Contoh sanering yaitu dengan menurunkan nilai uang pecahan Rp 500 menjadi Rp 50.
Tujuan sanering adalah untuk menekan laju inflasi yang semakin tinggi, mengendalikan harga, meningkatkan nilai mata uang, dan memungut keuntungan dari perdagangan.
Apabila menelusuri sejarah, Indonesia pernah menerapkan kebijakan sanering beberapa kali.
Lantas, kapan saja pemerintah Indonesia melakukan sanering?
Baca juga: Sejarah Perkembangan Sistem Ekonomi Indonesia
Kata sanering berasal dari bahasa Belanda yang berarti pembersihan, penyehatan, atau reorganisasi.
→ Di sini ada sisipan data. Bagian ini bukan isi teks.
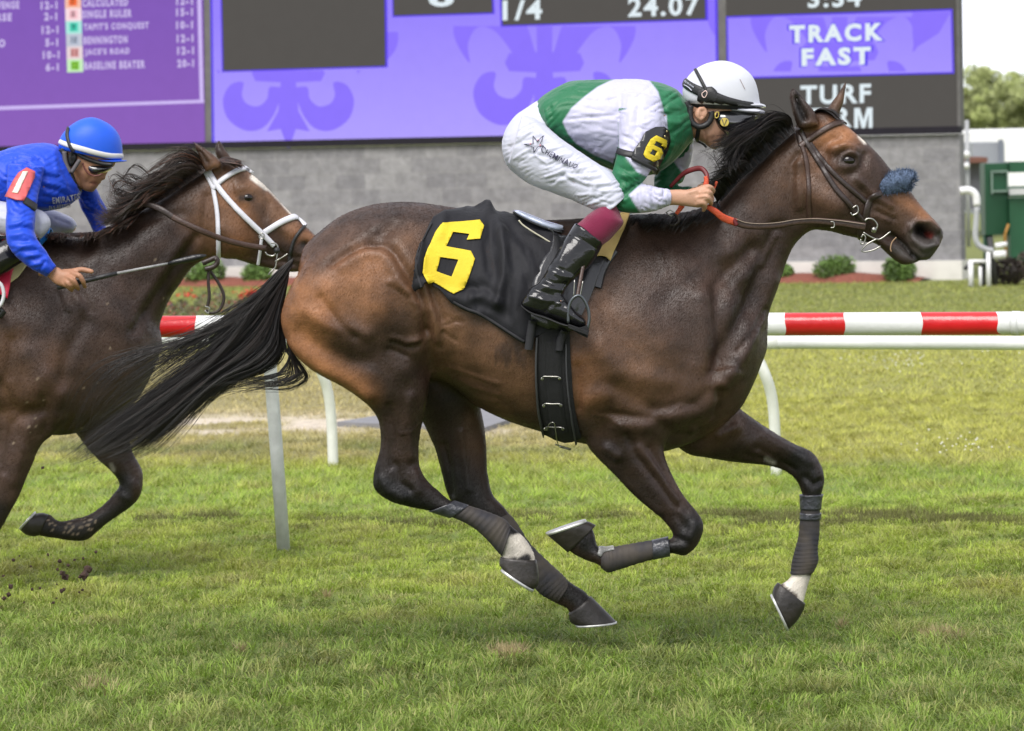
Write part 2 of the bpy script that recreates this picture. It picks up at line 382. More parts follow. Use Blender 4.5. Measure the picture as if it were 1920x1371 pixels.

Dalam konteks ilmu moneter, sanering adalah kebijakan pemotongan nilai uang tanpa mengurangi nilai harga di pasar, sehingga daya beli masyarakat menjadi turun.
Contohnya adalah, nilai uang Rp 100.000 dipotong nilainya menjadi Rp 100.
Jumlah barang yang dibeli dengan uang baru akan lebih sedikit dibandingkan dengan uang lama.
Apabila sebelumnya Rp 100.000 bisa dapat satu baju, maka setelah dilakukan sanering, Rp 100.000 hanya bernilai Rp 100 dan tidak dapat digunakan untuk membeli baju.
Kebijakan ini sangat menyakitkan, karena uang yang dipegang masyarakat secara otomatis nilainya berkurang drastis.
Namun, sanering biasa ditempuh jika tingkat inflasi telah mencapai di atas 100 persen setahun atau hiperinflasi.
Baca juga: Gerakan Ekonomi Assaat dan Kegagalannya
Salah satu langkah yang dilakukan oleh pemerintah untuk membenahi kondisi ekonomi pada masa awal kemerdekaan Indonesia adalah dengan sanering.
Pemerintah Indonesia tercatat beberapa kali menerapkan kebijakan sanering, sebagai berikut.
Kebijakan sanering oleh Pemerintah Indonesia pertama kali dilakukan pada 19 Maret 1950.
Penyebab dilakukannya kebijakan sanering saat itu adalah situasi perekonomian Indonesia yang terpuruk akibat utang menumpuk, inflasi tinggi, dan harga melonjak tajam.